The battle was fought on January 21, the defeat was complete and overwhelming, and Winchester's army was practically destroyed. This left the region of the Maumee entirely open to be overrun by the victorious British and Indians, and it was expected that they would soon make their appearance at the Rapids. A council of war was at once held and it was determined to withdraw the remaining troops to Portage river, about twenty miles east from the Maumee. Here a camp was established, and the troops, which were struggling forward, as well as the remnant of General Winchester's command, were concentrated. Within a few days such a force had been assembled as-to enable General Harrison to move back to the Maumee. He did not, however, resume possession of the old camp, Fort Miami, which had been occupied before by General Winchester's command, but a better place was selected some distance up the river from the old camp and on the south side of the river, where a strong fort was erected which was named Fort Meigs in honor of the then Governor of Ohio.
It was the intention to concentrate a force at Fort Meigs sufficient to maintain it against all attacks which might be made, but on account of the terrible roads through the wilderness the expected recruits from Kentucky and southern Ohio did not arrive until the fort was besieged by the entire forces under Proctor and Tecumseh.
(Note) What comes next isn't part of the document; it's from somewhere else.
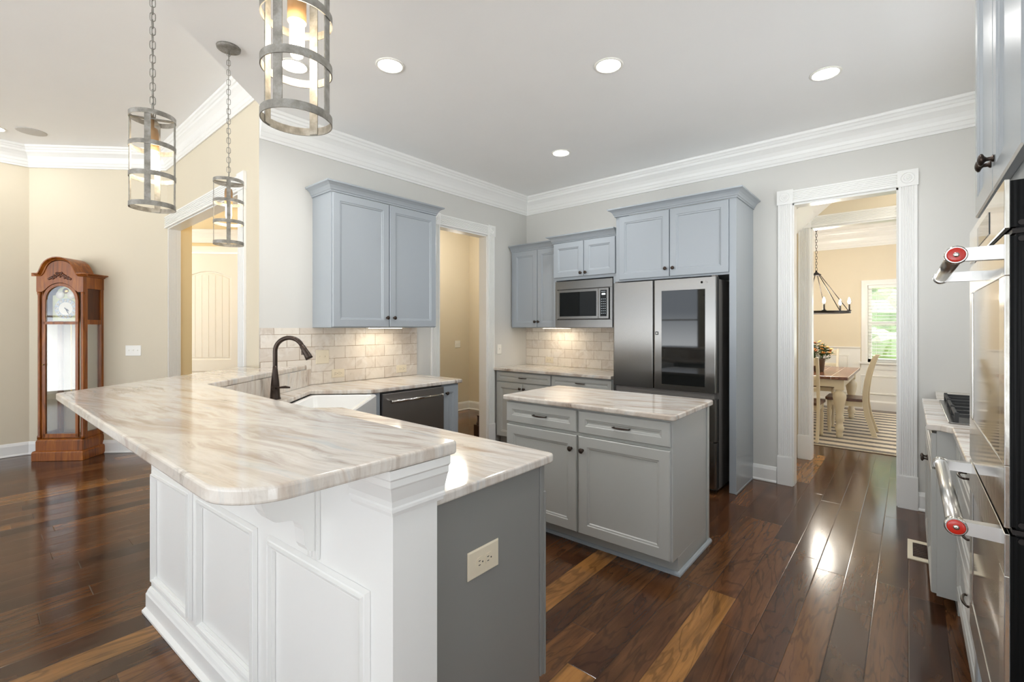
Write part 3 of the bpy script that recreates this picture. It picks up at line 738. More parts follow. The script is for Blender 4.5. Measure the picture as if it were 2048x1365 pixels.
# left run: dishwasher, narrow cabinet
cabinet('narrow_cabinet', 'narrow blue grey pull-out cabinet right of the dishwasher', (-3.151, 2.722), PI / 2, 0.196, 0.60, 0.0, 0.880,
        [('door', 0.006, 0.182, 0.112, 0.866, [('knob', 0.034, 0.802)])], M['cab'], 0.1)
t = thing('dishwasher', 'dark stainless dishwasher with bar handle between sink and narrow cabinet', 'dishwasher', (-3.12, 2.083, 0), PI / 2)
MB().box(0, 0.632, 0.03, 0.60, 0.10, 0.872).box(0.01, 0.62, 0.06, 0.6, 0.003, 0.10).build('body', M['grey_dark'], t)
MB().box(0.004, 0.628, -0.012, 0.029, 0.105, 0.868).build('door', M['steel_dark'], t, 0.004)
mb = MB(); mb.tube([(0.065, -0.052, 0.806), (0.57, -0.052, 0.806)], 0.0105, 14)
for x in (0.075, 0.56): mb.tube([(x, -0.013, 0.806), (x, -0.052, 0.806)], 0.009, 10)
for x in (0.062, 0.573): mb.lathe([(0.0135, -0.008), (0.0135, 0.008)], 14, (x, -0.052, 0.806), 'x')
mb.build('handle', M['steel_polish'], t)
# diagonal sink base
t = thing('sink_cabinet', 'diagonal blue grey corner cabinet under the white apron sink', 'cabinet', (0, 0, 0))
MB().prism([(-2.52, 1.385), (-2.585, 1.405), (-3.135, 1.955), (-3.15, 2.078), (-3.73, 2.078), (-3.73, 1.84), (-2.94, 0.88), (-2.52, 0.88)], 0.10, 0.64).build('body', M['cab'], t)
mb = MB(Matrix.Translation((-2.835, 1.705, 0)) @ Matrix.Rotation(math.radians(135), 4, 'Z'))
mb.box(0.388, 0.41, -0.0, 0.03, 0.1, 0.88)
mb.build('stile', M['cab'], t); mb = MB(mb.M); mb.box(-0.41, -0.388, -0.0, 0.03, 0.1, 0.88)
mb.build('stile', M['cab'], t); mb = MB(); mb.box(-3.15, -3.135, 1.985, 2.078, 0.1, 0.88); mb.build('filler_strip', M['cab'], t)
for a, b, kx in ((-0.36, -0.003, -0.03), (0.003, 0.36, 0.03)):
    m2 = MB(Matrix.Translation((-2.835, 1.705, 0)) @ Matrix.Rotation(math.radians(135), 4, 'Z')); ring_panel(m2, a, b, 0.112, 0.63, -0.0, 0.02)
    f = m2.build('door', M['cab'], t)
    m3 = MB(m2.M); m3.lathe(KNOB, 14, (kx, 0, 0.58), 'y'); m3.build('knob', M['bronze'], f)
# peninsula base cabinet
t = thing('peninsula_cabinet', 'slate grey end of the peninsula base cabinet with an outlet in it', 'cabinet', (0, 0, 0))
MB().box(-2.51, -1.058, 0.85, 1.375, 0.10, 0.880).box(-2.51, -1.06, 0.85, 1.30, 0.001, 0.10).build('body', M['cab_low'], t)
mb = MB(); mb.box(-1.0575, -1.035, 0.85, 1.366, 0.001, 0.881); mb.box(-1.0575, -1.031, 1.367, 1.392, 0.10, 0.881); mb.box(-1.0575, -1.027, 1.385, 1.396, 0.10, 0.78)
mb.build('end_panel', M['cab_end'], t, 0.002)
for a, b in ((-2.49, -1.79), (-1.78, -1.07)):
    m2 = MB(Matrix.Translation((0, 1.375, 0)) @ Matrix.Rotation(PI, 4, 'Z')); ring_panel(m2, -b, -a, 0.112, 0.866, -0.021, 0.02); m2.build('door', M['cab_low'], t)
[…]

On the 1st day of April, 1813, the fort was invested on every side and an active siege was at once begun. The siege was carried on with great vigor, the Indians being incited to bravery by the promise of the monster General Proctor to deliver General Harrison into their hands should the siege be successful and the fort taken. However, after nine days of constant bombardment and conflict, the siege failed and the British and Indian forces withdrew. Immediately after the British and Indians had withdrawn from the Maumee. General Harrison hastened in person to southern and central Ohio to urge forward the troops that were being collected to meet and repel the British and Indian forces and drive them beyond the boundaries of the United States.
It was under these anxious and harassing circumstances that General Harrison came to Franklinton and held the conference with the chiefs of the Wyandots, Delawares, Shawanese and Senecas. The principal chiefs of these tribes had remained true to their obligations and neutrality under the Treaty of Greenville, but so many had been lured away from their tribal obligations by British pay and British bribes and promises, and such was their strength when commanded and guided by that able and energetic Tecumseh, that it became necessary for General Harrison to know as exactly as possible what proportion of the military strength of the powerful tribes would remain neutral or if necessary join with the American forces. The chiefs assembled not only assured him that they would remain true to their obligations, but if called upon would join with the American forces against the British.
They were not called upon to take an active part in the war, but as a matter of fact several of the chiefs of these four great tribes, with a considerable number of their warriors, of their own volition accompanied General Harrison in his campaign, which ended in the decisive battle of the Thames. Chief Tarhe (the Crane), grand sachem of the Wyandots, whose village was then near Upper Sandusky, Wyandot county, and who was spokesman for all the tribes at the conference at Franklinton, although seventy-two years of age.
went with General Harrison on foot, with a number of his warriors, to Canada and was present at the battle of the Thames, although he took no active part in that battle.
This conference or council at Franklinton enabled General Harrison to know what he could depend upon as to these four neutral tribes and greatly relieved him from uncertainty and anxiety, and also greatly relieved the frontier settlers from the apprehension and fears with which their minds and hearts were filled.